Mode-dependent architectural components (layers that behave differently during training and evaluation, such as Batch Normalization or dropout) are commonly used in visual reinforcement learning but can destabilize on-policy optimization. We show that in Proximal Policy Optimization (PPO), discrepancies between training and evaluation behavior induced by Batch Normalization lead to policy mismatch, distributional drift, and reward collapse. We propose Mode-Dependent Rectification (MDR), a lightweight dual-phase training procedure that stabilizes PPO under mode-dependent layers without architectural changes. Experiments across procedurally generated games and real-world patch-localization tasks demonstrate that MDR consistently improves stability and performance, and extends naturally to other mode-dependent layers.

Figures (10)

• Figure 1: Reward collapse. Training curves when BatchNorm operates in training mode during optimization and evaluation mode during data collection. Rewards initially improve rapidly; as training progresses, the mismatch $\Delta \pi_k^-$ increases. Beyond a critical point, this growing mismatch coincides with a sudden collapse in performance.
• Figure 2: Effect of $\delta r$ and $\Delta\epsilon$ on PPO clipping. Left: Illustration of how a perturbation $\Delta \epsilon$ enlarges the effective clipping range of the PPO objective.
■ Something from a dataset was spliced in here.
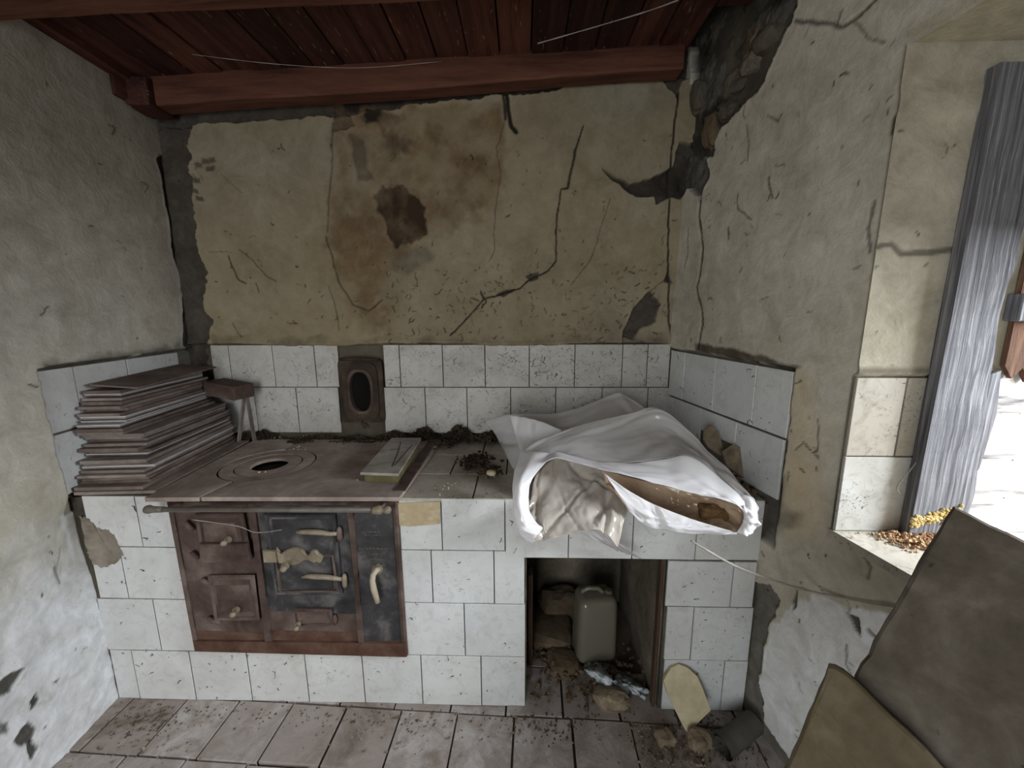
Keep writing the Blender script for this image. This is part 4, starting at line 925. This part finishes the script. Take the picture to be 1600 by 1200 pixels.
hs = [(a_, b_, c_, d2, e2, h2*1.15, int(n2*1.5)) for a_, b_, c_, d2, e2, h2, n2 in hs]
crumbs('soot_debris', hs, SOIL, 'dark sooty crumbs and mortar heaped along the back of the hob', 'debris', 3, .003, .015)
hs = []
for px, py, n in ((455, 668, 10), (505, 668, 8), (470, 700, 10), (760, 742, 10), (640, 690, 14), (560, 745, 8), (420, 730, 8), (600, 660, 6), (700, 760, 10)):
    p = onZ(px, py, .82); hs.append((p[0], min(p[1], 1.79), .818, .07, .05, .004, n))
crumbs('plaster_crumbs', hs, TAN, 'pale plaster crumbs scattered over the hob and worktop', 'crumbs', 4, .003, .007)
p = onZ(768, 742, .82); mb = MB(); mb.bm(rock(9, .018, .014, .011, 2, .3), None, Vector((p[0], p[1], .828))); tag(mb.build('plaster_lump', TAN), 'small yellowish lump of plaster on the worktop left of the plastic sheet', 'lump')
# pale lidded box
bx_ = thing('lidded_box', (-.515, 1.58, .82), 'narrow box with a cracked pale grey lid lying on the hob', 'box')
q = [onZ(563, 738, .862), onZ(622, 740, .862), onZ(658, 684, .862), onZ(612, 684, .862)]
q = [(p[0], min(p[1], 1.72)) for p in q]
def quadslab(P, z0, z1, inset=0.0):
    c = np.mean(P, 0); P = [tuple(np.array(p)+(c-np.array(p))*inset) for p in P]
    m = MB(); m.add([(*p, z0) for p in P]+[(*p, z1) for p in P], [(3, 2, 1, 0), (4, 5, 6, 7)]+[(i, (i+1) % 4, 4+(i+1) % 4, 4+i) for i in range(4)]); return m
LID = mottled('dusty_pale_lid', [srgb(132, 126, 118), srgb(160, 154, 146), srgb(178, 172, 166)], 8, .8, .001)
quadslab(q, .853, .862).build('lid', LID, bx_); quadslab(q, .8205, .853, .10).build('box_body', mottled('mossy_tin', [srgb(84, 78, 50), srgb(110, 104, 70), srgb(120, 112, 92)], 9, .8, .001), bx_)
mb = MB()
def ql(a, b): return np.array(q[0])*(1-a)*(1-b)+np.array(q[1])*a*(1-b)+np.array(q[2])*a*b+np.array(q[3])*(1-a)*b
for pts in (((.72, .15), (.62, .45), (.55, .62), (.30, .6)), ((.76, .18), (.86, .75)), ((.55, .62), (.42, .85))):
    mb.tube([(*ql(*p), .8622) for p in pts], [.0012]*len(pts), 5)
mb.build('crack', BLACK, bx_)

# ---- plastic sheet bundle
def crm(P, t):
    n = len(P)-1; x = t*n; i = min(int(x), n-1); u = x-i
    p0, p1, p2, p3 = P[max(i-1, 0)], P[i], P[i+1], P[min(i+2, n)]
    return 0.5*((2*p1)+(-p0+p2)*u+(2*p0-5*p1+4*p2-p3)*u*u+(-p0+3*p1-3*p2+p3)*u*u*u)
def sheet(name, rows_, mat, parent, nu=56, nv=28, crump=.004, seed=1, thick=.0006):
    R = [[onY(*q) for q in row] for row in rows_]
    m = max(len(r) for r in R)
    L = [[crm(np.array(r), k/nu) for k in range(nu+1)] for r in R]
    G = np.array([[crm(np.array([L[a][k] for a in range(len(L))]), j/nv) for k in range(nu+1)] for j in range(nv+1)])
    du = np.gradient(G, axis=1); dv = np.gradient(G, axis=0); N = np.cross(du, dv); N /= (np.linalg.norm(N, axis=2, keepdims=True)+1e-9)
    U, V = np.meshgrid(np.arange(nu+1)/nu, np.arange(nv+1)/nv)
    rid = 1-np.abs(2*fbm(U*5+seed, V*3.2+U*1.5, seed, 3)-1); r2 = 1-np.abs(2*fbm(U*13, V*9+seed, seed+9, 2)-1)
    rs_ = np.random.RandomState(seed*7+1); cr = np.zeros_like(U)
    for _ in range(22):
        cu, cv, an = rs_.rand(), rs_.rand(), rs_.rand()*3.14; dd = (U-cu)*math.cos(an)*2.2+(V-cv)*math.sin(an); ln = np.abs(-(U-cu)*math.sin(an)*2.2+(V-cv)*math.cos(an))
        cr += (rs_.rand()-.35)*np.maximum(0, 1-np.abs(dd)/(.04+.14*rs_.rand()))*np.clip(1.5-ln*(1+rs_.rand()*2), 0, 1)
    G = G+N*(cr*crump*3.6+(r2-.6)*crump*.9)[..., None]
    vs = G.reshape(-1, 3); w = nu+1
    fs = [(j*w+k, j*w+k+1, (j+1)*w+k+1, (j+1)*w+k) for j in range(nv) for k in range(nu)]
    mb = MB(); mb.add(vs, fs, True); o = mb.build(name, mat, parent)
    md = o.modifiers.new('thickness', 'SOLIDIFY'); md.thickness = thick; md.offset = 0
    return o
bag = thing('plastic_sheet', (.42, 1.3, .80), 'crumpled milky plastic sheeting bundled on the right end of the counter', 'plastic sheet')
sheet('rear_fold', [[(757, 657, 1.60), (800, 647, 1.62), (868, 645, 1.64), (915, 632, 1.64), (960, 615, 1.64), (985, 622, 1.62), (1015, 645, 1.56)],
                    [(775, 680, 1.56), (805, 690, 1.54), (870, 675, 1.55), (920, 665, 1.55), (965, 650, 1.55), (1000, 655, 1.54), (1040, 670, 1.5)],
                    [(800, 730, 1.44), (820, 735, 1.42), (880, 715, 1.44), (930, 710, 1.44), (970, 700, 1.44), (1010, 695, 1.44), (1060, 700, 1.42)]], POLYC, bag, seed=3)
sheet('left_tail', [[(797, 648, 1.55), (835, 655, 1.50), (878, 672, 1.42)], [(805, 680, 1.47), (832, 684, 1.43), (862, 690, 1.38)], [(813, 706, 1.36), (825, 703, 1.35), (845, 700, 1.34)]], POLY, bag, 30, 20, .002, 5)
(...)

Right: Clipping saturation as a function of the original ratio $r$. Blue points correspond to clipping under the unperturbed ratio $r$ ($\delta r = 0$), while red points show clipping under the perturbed ratio $r'$ with bounded noise $\delta r \in {0.05, 0.10, 0.15}$. Increasing $\delta r$ progressively expands the effective clipping boundaries.
• Figure 3: Performance comparison across patch-localization tasks (top) and Procgen games (bottom). Top: normalized reward expressed as a percentage of the optimal policy reward for natural-image and histopathology environments with 256 and 1024 environments. Bottom: average episode return (Score) on six Procgen games (500 environments). Shaded regions denote one standard deviation across three seeds.
• Figure 4: Dropout comparison on Procgen (500 easy levels). Solid lines denote training score, while dashed lines denote evaluation on held-out levels. Dropout is applied at 10%.
• Figure 5: Dropout comparison on 2048 histopathology environments. In addition to the variants shown previously, we include an additional model with 20% dropout.